Press-Ewing Seismograph on Jeopardy!
An important piece of earthquake-science history popped up a few weeks ago on Jeopardy: “The Press-Ewing was an early seismograph, recording waves from these events.
If you didn’t know a Press-Ewing from a French press, you were in luck. For $200, all you needed to know to formulate the question is what a seismograph measures.
What is an Earthquake?
But what is a Press-Ewing, and why was it important? It never became a household name, but in 1959, it did appear on the cover of Scientific American in a cheerful watercolor rendering. Today, the instrument is held in collections at Cornell University, Strasbourg University in France and at Columbia University’s Lamont-Doherty Earth Observatory, the campus where it originated.
Frank Press designed the instrument in the late 1940s while he was a Lamont graduate student under Lamont’s founding director, Maurice “Doc” Ewing. It became the first mass-produced seismograph to accurately record an earthquake’s so-called “long-period,” or slow-moving, energy waves rippling across earth’s surface. Most seismographs until that time were best at measuring high-frequency body waves rocketing through earth’s interior.

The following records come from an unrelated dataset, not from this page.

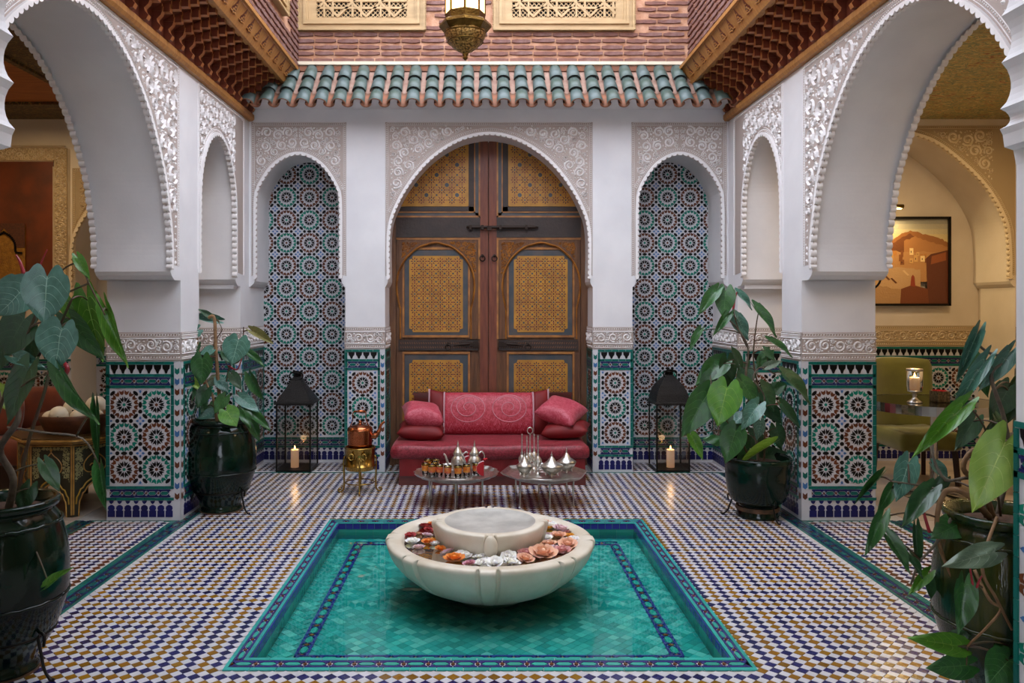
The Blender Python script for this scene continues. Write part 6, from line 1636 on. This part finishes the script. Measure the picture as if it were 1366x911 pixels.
# ---- B: far left, in front of the small arch
lv = [(290,427,252,419,10,'b',1),(281,423,264,411,7,'d',1),(263,440,238,452,17,'b',2),(283,466,266,472,15,'b',0),(318,454,308,487,30,'b',0,-.2),(337,442,366,459,10,'u',3),(330,470,354,488,9,'m',1),(335,502,352,535,12,'m',3),(270,478,268,514,24,'m',0,-.15),(284,477,270,486,13,'p',1),(247,488,231,503,10,'d',1),(247,500,269,521,11,'y',1),(288,504,272,517,13,'p',2),(292,506,304,523,13,'b',2),(320,530,346,549,15,'b',0),(288,551,262,557,13,'b',1),(302,548,316,569,22,'g',0,-.2),(325,546,333,571,13,'m',2),(334,549,362,574,11,'m',1),(300,470,312,486,12,'d',2),(275,520,262,545,16,'d',0),(300,530,285,552,16,'m',0),(255,520,246,548,14,'d',2),(310,500,322,520,12,'d',0),(262,460,250,480,14,'d',0),(278,540,270,562,14,'m',2),(335,560,346,590,12,'m',1)]
stB = [{'p': [(294, 566, 0), (292, 520, 0), (288, 470, 0), (286, 425, 0), (278, 424, 0)], 'r': (.015, .012), 'm': 'tanstem', 'n': 'stake'}, {'p': [(290, 566, 0), (284, 530, -.05), (275, 510, -.05), (268, 480, 0), (262, 445, 0)], 'r': (.012, .004), 'm': 'tanstem'},
       {'p': [(298, 566, 0), (300, 530, 0), (306, 490, 0), (320, 480, 0), (324, 450, 0), (325, 436, 0)], 'r': (.009, .004), 'm': 'gstem'}, {'p': [(290, 480, 0), (285, 460, 0), (290, 450, 0), (296, 440, 0), (292, 430, 0)], 'r': (.005, .003), 'm': 'gstem'},
       {'p': [(300, 566, 0), (315, 545, 0), (325, 535, 0), (340, 540, 0)], 'r': (.006, .004)}, {'p': [(305, 488, 0), (316, 493, -.02), (322, 480, -.02), (330, 460, 0)], 'r': (.007, .003), 'm': 'redsheath', 'n': 'leaf_sheath'}, {'p': [(310, 500, 0), (300, 480, .03), (295, 460, .03), (305, 470, .03), (312, 480, 0)], 'r': (.004, .004), 'm': 'gstem'}]
plant('potted_plant', 'climbing philodendron on a stake in a dark green glazed urn left of the left lantern', (-1.93, 5.80, 0), amphora(.69, .25, .15, 'glaze'), 5.80, stB, lv, 2, petr=.004, dY=.12, scale_w=1.1)
stand((-1.93, 5.80, 0), .20, .16, 'black iron pot stand under the urn beside the left pillar', a0=-.5)
# ---- C: far right
lv = [(956,388,931,418,15,'m',1),(968,388,965,424,22,'m',0,-.1),(984,391,1006,412,11,'b',1),(1008,411,1040,448,13,'m',1),(972,418,952,447,10,'m',1),(934,441,919,467,9,'m',1),(982,423,1002,453,18,'b',2),(1027,455,1060,474,11,'m',1),(970,480,971,520,21,'d',0),(963,484,928,512,24,'m',1),(944,525,910,584,32,'m',0,-.2),(970,517,957,569,36,'g',0,-.25),(990,509,1011,540,20,'m',0,-.1),(1015,516,1034,549,26,'d',0),(1046,501,1086,536,22,'d',1,-.2),(1043,540,1070,571,20,'d',0,-.1),(1011,541,989,572,20,'b',1,-.15),(1014,563,1012,588,14,'b',2,-.1),(982,574,967,618,28,'m',0,-.15),(922,581,939,613,13,'g',1,-.1),(1028,594,982,622,9,'y',3),(1006,612,1052,603,24,'d',0),(1020,467,1036,482,15,'m',0),(1022,489,1044,481,9,'p',1),(960,588,938,584,13,'m',2),(992,556,977,563,17,'b',1),(986,486,977,461,15,'d',0),(1000,490,985,520,20,'d',0,.1),(1020,540,1045,565,22,'d',0,.1),(985,550,960,585,22,'d',2,.1),(1000,580,1025,605,22,'d',0,.1),(1030,520,1052,512,14,'m',1),(1000,600,985,632,20,'d',0,.05),(1035,570,1045,600,18,'d',2,.05),(948,500,935,530,16,'d',0,.1),(1025,470,1008,492,14,'m',2,.1)]
stC = [{'p': [(1012, 625, 0), (1008, 580, 0), (1000, 540, 0), (995, 500, 0), (998, 465, 0), (985, 440, 0), (972, 425, 0), (970, 410, 0)], 'r': (.012, .005)}, {'p': [(1005, 625, 0), (990, 590, 0), (975, 570, -.05), (950, 530, -.05)], 'r': (.008, .004), 'm': 'gstem'}, {'p': [(1018, 625, 0), (1020, 580, 0), (1012, 520, 0), (1005, 480, 0), (1008, 440, 0), (1012, 415, 0)], 'r': (.008, .004), 'm': 'gstem'},
       {'p': [(1012, 560, 0), (1020, 530, -.03), (1005, 505, -.03), (1015, 490, 0), (1035, 500, 0)], 'r': (.006, .005)}, {'p': [(1000, 470, 0), (985, 438, 0), (978, 410, .0), (982, 392, 0)], 'r': (.005, .003), 'm': 'gstem'}, {'p': [(978, 415, 0), (980, 400, 0), (983, 390, 0)], 'r': (.010, .004), 'm': 'redsheath', 'n': 'leaf_sheath'}]
plant('potted_plant', 'bushy green philodendron in a wide dark glazed pot in front of the right lantern', (2.00, 5.62, 0), bowlpot(.44, .225), 5.62, stC, lv, 3, petr=.004, dY=.16, scale_w=1.08)
stand((2.00, 5.62, 0), .17, .14, 'black iron pot stand under the wide pot beside the right pillar', a0=2.9)
# ---- D: near right
lv = [(1303,446,1275,512,15,'b',3,.2),(1314,482,1267,553,18,'b',1,.1),(1284,543,1220,606,22,'g',1,0),(1347,470,1309,521,20,'b',1,.15),(1341,590,1298,684,52,'y',0,-.25),(1212,617,1197,669,28,'b',0,.1),(1177,689,1155,741,17,'m',1,0),(1190,650,1171,686,14,'m',1,.1),(1241,655,1203,701,24,'d',1,0),(1184,715,1219,766,17,'m',1,0),(1222,705,1226,766,11,'d',1,.05),(1327,736,1267,752,28,'p',2,-.25),(1282,698,1243,716,32,'m',0,0),(1286,779,1283,847,27,'m',1,-.25),(1279,862,1218,851,26,'g',1,-.2),(1291,887,1237,892,30,'m',0,-.2),(1346,860,1321,881,20,'m',2,-.2),(1346,880,1317,915,42,'m',0,-.25),(1238,765,1214,791,14,'g',1,0),(1245,620,1269,641,17,'b',1,.1),(1345,518,1322,561,32,'d',0,.25),(1352,512,1316,592,26,'d',1,.3),(1174,635,1139,673,8,'m',3,.1),(1300,480,1320,530,24,'m',0,.3),(1260,640,1240,668,16,'d',2,.15),(1240,770,1243,800,16,'d',0,.05),(1215,740,1235,770,13,'d',2,0),(1330,560,1350,600,24,'m',0,.2),(1270,850,1300,845,14,'d',1,-.1),(1300,560,1275,600,22,'d',0,.25)]
stD = [{'p': [(1320, 690, 0), (1290, 660, -.05), (1262, 655, 0), (1250, 690, 0), (1254, 730, 0), (1270, 770, -.05)], 'r': (.013, .006), 'm': 'tanstem'}, {'p': [(1325, 690, 0), (1310, 650, 0), (1285, 625, 0), (1300, 600, 0), (1330, 610, 0), (1345, 595, -.1)], 'r': (.012, .007), 'm': 'tanstem'}, {'p': [(1315, 690, 0), (1300, 640, 0), (1262, 640, 0), (1245, 610, 0), (1240, 580, .05)], 'r': (.008, .004)},
       {'p': [(1330, 690, .1), (1345, 620, .1), (1340, 560, .1), (1322, 500, .15), (1345, 480, .15), (1318, 470, .2), (1300, 455, .2)], 'r': (.010, .005)}, {'p': [(1335, 690, .05), (1320, 590, .05), (1300, 550, .05), (1284, 543, 0)], 'r': (.005, .003), 'm': 'gstem'}, {'p': [(1270, 690, 0), (1252, 720, 0), (1240, 735, 0), (1225, 752, 0), (1215, 780, 0)], 'r': (.006, .004)},
       {'p': [(1262, 655, 0), (1230, 648, .05), (1190, 642, .05)], 'r': (.004, .003)}, {'p': [(1300, 760, -.2), (1320, 800, -.25), (1335, 812, -.25), (1318, 835, -.25), (1290, 862, -.2)], 'r': (.006, .004), 'm': 'tanstem'}, {'p': [(1330, 690, -.15), (1310, 755, -.25), (1330, 800, -.25), (1350, 840, -.25)], 'r': (.006, .005), 'm': 'tanstem'},
       {'p': [(1300, 795, -.26), (1296, 770, -.26), (1293, 748, -.26)], 'r': (.006, .002), 'm': 'redsheath', 'n': 'leaf_sheath'}, {'p': [(1300, 800, -.26), (1304, 780, -.27), (1310, 768, -.27)], 'r': (.006, .002), 'm': 'redsheath', 'n': 'leaf_sheath'}, {'p': [(1240, 710, 0), (1234, 690, 0), (1230, 672, 0)], 'r': (.007, .004), 'm': 'redsheath', 'n': 'leaf_sheath'}]
plant('potted_plant', 'trailing philodendron with one pale yellow-green leaf in a ribbed green urn at the near right', (2.00, 2.97, 0), amphora(.73, .245, .15, 'glaze2'), 2.97, stD, lv, 4, dY=.1)
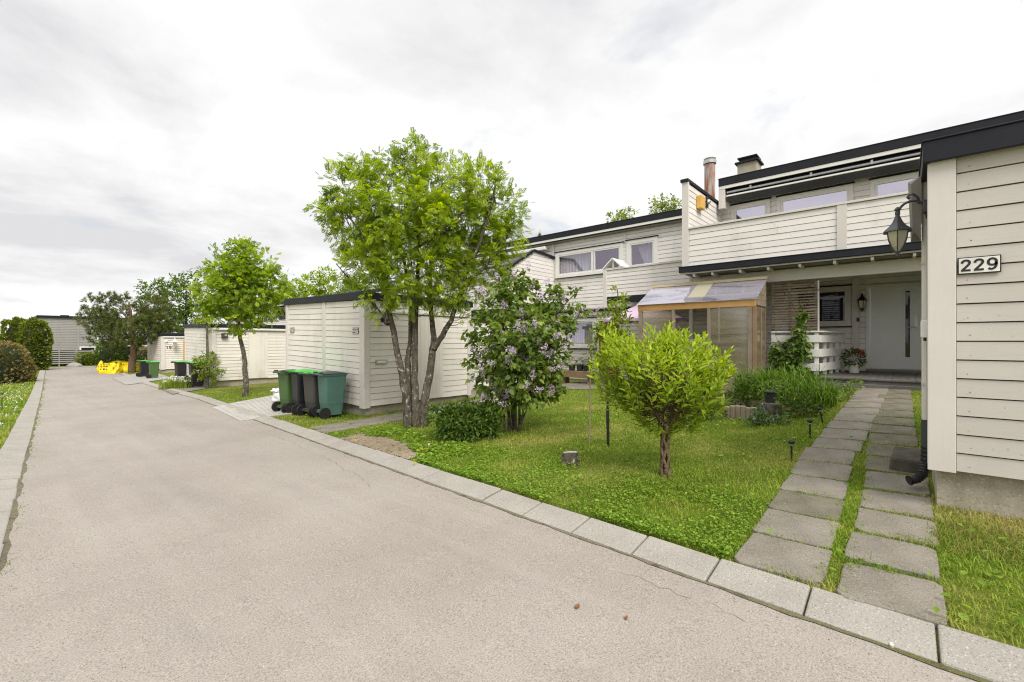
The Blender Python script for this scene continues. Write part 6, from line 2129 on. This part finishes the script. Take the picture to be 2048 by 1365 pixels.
# neighbour patio pots and bench
q = G(1150, 756)
T = thing('patio_bench', 'low wooden plank bench carrying dark pots by the neighbour wall', 'bench', (13.6, 8.0, float(gz(13.6, 8.0))))
ga, gb = onX(1127, 745, 13.4), onX(1185, 745, 13.4)
zb_ = onX(1150, 742, 13.4).z
mb = MB(); mb.box(13.2, 13.65, gb.y, ga.y, zb_ - .05, zb_).box(13.2, 13.24, gb.y, ga.y, zb_ - .22, zb_ - .052)
mb.build('seat', 'woodtan', T, bevel=.005)
for y in (gb.y + .08, ga.y - .08): MB().box(13.26, 13.6, y - .04, y + .04, float(gz(13.4, 8)) - .05, zb_ - .053).build('leg', 'woodtan', T)
for (u, r, h, lb, fl, fo) in ((1144, .13, .20, 'small dark pot on the left of the plank bench', None, 'l_brown'), (1160, .13, .22, 'dark pot with upright plant in the middle of the plank bench', None, 'l_shrub'), (1172, .12, .20, 'dark pot with pink flowers on the right of the plank bench', 'f_lilac', 'l_shrub')):
    c = onX(u, 740, 13.42); potted(lb, (c.x, c.y, zb_ + .003), r, h, 'terracotta', fl, fo, fr=.14, n=140)
# parasol
c = at(1290, 640, 14.2)
T = thing('parasol', 'lilac garden parasol behind the greenhouse', 'parasol', (c.x, c.y, float(gz(c.x, c.y))))
mb = MB(); rim = 1.32; za, zrim = 2.75, 2.16
apx = (c.x, c.y, za)
for k in range(8):
    t0, t1 = k * math.pi / 4 + .3, (k + 1) * math.pi / 4 + .3
    a_ = (c.x + rim * math.cos(t0), c.y + rim * math.sin(t0), zrim); b2 = (c.x + rim * math.cos(t1), c.y + rim * math.sin(t1), zrim)
    m_ = (c.x + rim * .93 * math.cos((t0 + t1) / 2), c.y + rim * .93 * math.sin((t0 + t1) / 2), zrim + .03)
    mb.face([apx, a_, m_]); mb.face([apx, m_, b2])
    mb.face([a_, m_, (m_[0], m_[1], m_[2] - .08), (a_[0], a_[1], a_[2] - .08)]); mb.face([m_, b2, (b2[0], b2[1], b2[2] - .08), (m_[0], m_[1], m_[2] - .08)])
mb.build('canopy', 'lilacfabric', T)
MB().tube([(c.x, c.y, float(gz(c.x, c.y))), (c.x, c.y, za + .05)], .022, 8).build('pole', 'metal', T)
MB().lathe((c.x, c.y, float(gz(c.x, c.y))), [(.28, 0), (.28, .06), (.06, .10)], 12).build('base', 'black', T)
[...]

Surface wave recordings by the Press-Ewing helped confirm that oceanic crust was uniformly thin, three to four miles in depth, compared to continental crust, which could be up to 25 miles thick. “The ‘inside’ of the earth is closer to the surface than we had thought,” wrote Lamont seismologist Jack Oliver, in his 1959 Scientific American cover story, Long Earthquake Waves. Why oceanic crust was thinner would become apparent with the later discovery of mid-ocean spreading ridges, where earth’s plates were tearing apart at the seams, generating new crust.